CNET Japanで明日から「末松千尋・オープンソース戦略」
というblog連載が開始されるらしい。CNETは山岸編集長がblogに力を入れて、
面白いものが出て来つつあるので期待したい。
連載直前ということで「オープンソースに関する仮説」という記事がアップロードされている。
詳細は実際に読んでいただくとして、要約すると
ごく自然な論陣である。
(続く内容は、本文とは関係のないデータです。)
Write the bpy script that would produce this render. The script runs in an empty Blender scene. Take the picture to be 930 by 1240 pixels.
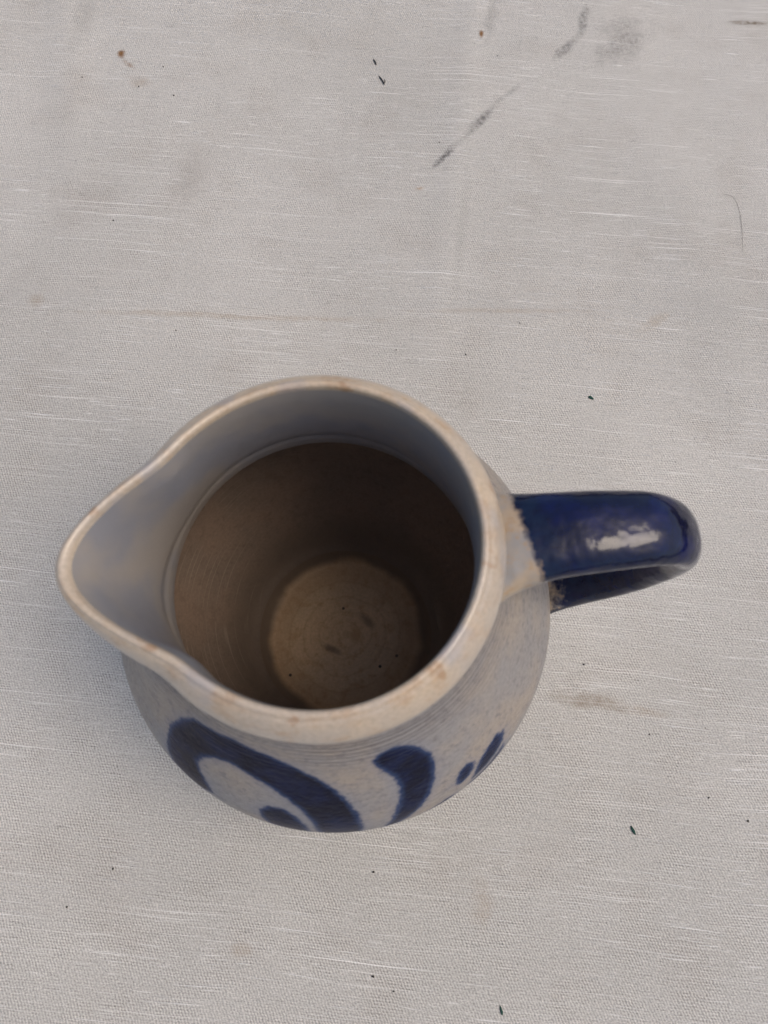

なにも反発する点はない。 たったひとつを除いては。
正確には反発ではなく「気づき」である。
末松さん自身が実際にどう考えていらっしゃるかはともかく、 「普通の人」にとっては、まだオープンソースは「不思議な現象」であり、 「怪物として映る」ものなのだと。 首までどっぷりオープンソースに使っている私のような人間にとっては、その視点はかえって新鮮であった。
確かに改めて考えると「不思議」と言えないことはないが、 私にとっては、どんどんモノの値段が下がるデフレ現象とか、 なんでも100円で手に入る100円ショップの方がよっぽど不思議だ。
パッケージソフトがきれいな箱に入って1980円で売られているソースネクスト現象 *1を考えると、 ソフトウェアそのものはもう日用品と同じように どこでも安価に手に入るものになってしまっている。
ソフトウェアを生産する手間とコストを考えると不自然かもしれないが、 これが現実だ。世の中はそうなってしまった。 ソフトウェアそのものはもはやほとんど価値がないのだ。 例外は、独占的なポジションのソフトウェアや薄利多売できる体力を持つプレイヤーだけだ。 残念なことに。
こんな世界で 私たちのような「スモールプレイヤー」が生き残るための有効な武器が オープンソースである。
もちろん多くの人はそのやり方にリスクを感じたり、 仕組みが理解できず(不思議な怪物のように感じられて)尻込みしてしまい、 その武器を使うことができないだろう。 あるいは、たとえその武器を手にしたとしても使いこなせない人もいるだろう。
それは自然なことだ。ビジネスは誰にでも簡単にできるわけではない。 オープンソースをうまく使いこなせることが差別化となり、 生き残りの重要な要素になる時代が来ていると感じている。
なんてなことが、この先、上記の連載で論じられるとよいな、と期待している。